Aux yeux d’un président sortant en quête d’une réélection, les relations internationales présentent au moins un avantage important : « ça fait président » quand les autres ne sont « que candidats », reconnaît Jean Garrigues. « Cela vous place au-dessus de la mêlée, vous donne un élément de crédibilité, de légitimation ». En 1988, François Mitterrand, en quête d’un second septennat, avait joué ce couplet, notamment dans son mythique clip de campagne. Au bout d’une chronologie pop et rythmée de l’Histoire de France depuis la Révolution, le premier président socialiste de la Ve République apparaît au milieu de conférences internationales, aux côtés de Reagan, Thatcher. Et en point d’orgue, main dans la main avec Helmut Kohl, le chancelier allemand, près de Verdun.

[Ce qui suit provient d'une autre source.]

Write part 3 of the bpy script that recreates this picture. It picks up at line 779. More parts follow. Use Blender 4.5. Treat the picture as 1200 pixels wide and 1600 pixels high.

Une instrumentalisation électorale des crises

Il y a, sur ce plan, la question du rayonnement de la France : « Cela rend fier les Français d’avoir un président qui pèse », analyse auprès de 20 Minutes la vice-présidente LREM de la Commission des affaires étrangères de l’Assemblée nationale, Isabelle Rauch. Les récentes crises diplomatiques – qui ont chargé l’agenda élyséen à un point inédit pour une fin de mandat, croit Jean Garrigues – ont donné l’occasion à Emmanuel Macron de dessiner ce type de portrait présidentiel. Au point d’instrumentaliser ces crises pour en faire un argument de campagne ?

Jean-Louis Bourlanges parie sur la sincérité du président : « Je crois qu’Emmanuel Macron est fondamentalement soucieux de jouer un rôle international. Il veut que la France prenne la direction d’un certain nombre de combats : contre le réchauffement climatique, pour la montée en puissance de l’Europe unie… Je crois que ça n’est pas un calcul lié au calendrier électoral, même si ses initiatives contribuent à ciseler une image qui n’est pas sans incidence politique. »

Des milliards et des voix ?

Nous y voilà. Emmanuel Macron a fait de son activisme sur la scène internationale – à commencer par son discours « Make your planet great again », moins d’un mois après sa prise de fonction –, et tout particulièrement européenne, une marque de fabrique depuis le début. Et la députée de Moselle Isabelle Rauch estime que cela a eu des « traductions concrètes » pour les Françaises et les Français : « Par exemple, notre président est vraiment à l’initiative du plan de relance européen », qui va apporter plusieurs milliards d’euros à la France. Et pourquoi pas, aussi, des voix au chef de l’Etat.

D’autant que ce n’est pas terminé. Le 1er janvier 2022, à l’orée du sprint final de la campagne présidentielle, Emmanuel Macron et la France assumeront la présidence tournante de l’Union européenne. Selon Isabelle Rauch, ce pourra être une arme pour lui, « car c’est un président européen depuis le début », juge-t-elle. Il aura en tout cas de la place pour le dire, puisque le CSA a récemment annoncé que lorsqu’Emmanuel Macron s’exprimera dans les médias pour parler de la présidence française de l’UE, ce temps de parole ne sera pas décompté.

« Une arme secondaire »

Cet avantage – si c’en est bien un – ne paraît néanmoins pas déterminant pour Jean Garrigues. Il admet certes que la présidence tournante de l’UE par la France peut être une arme, « mais une arme secondaire ». « Il ne faut pas se faire trop d’illusion. La présidence de l’UE vous donne plus de visibilité que de vrai pouvoir, juge quant à lui Jean-Louis Bourlanges. L’Etat qui préside n’est jamais vraiment maître de l’agenda. Un projet européen met deux ou trois ans pour aboutir. Donc, pendant vos six mois de présidence, vous êtes l’héritier des enfants des autres et vous n’avez pas le temps de voir grandir les vôtres. »

« Vous pouvez être un formidable éveilleur de conscience et lanceur d’initiatives », ajoute tout de même l’ancien député européen. Pour briller, on pariera donc plus sur des crises. En la matière, de précédentes présidences françaises ont été servies : au second semestre 1989, François Mitterrand a dû faire face à la chute du Mur de Berlin et du rideau de fer. Et en 2008, Nicolas Sarkozy a affronté la crise financière. Mais dans ces deux cas, les locataires de l’Elysée n’étaient pas en campagne. D’autan que de tels séismes mondiaux sont à double tranchant. En cas de succès, le président-candidat incarne le capitaine dans la tempête et peut espérer en tirer des bénéfices électoraux. Mais dans le cas contraire, les autres candidats et candidates ne le rateront pas.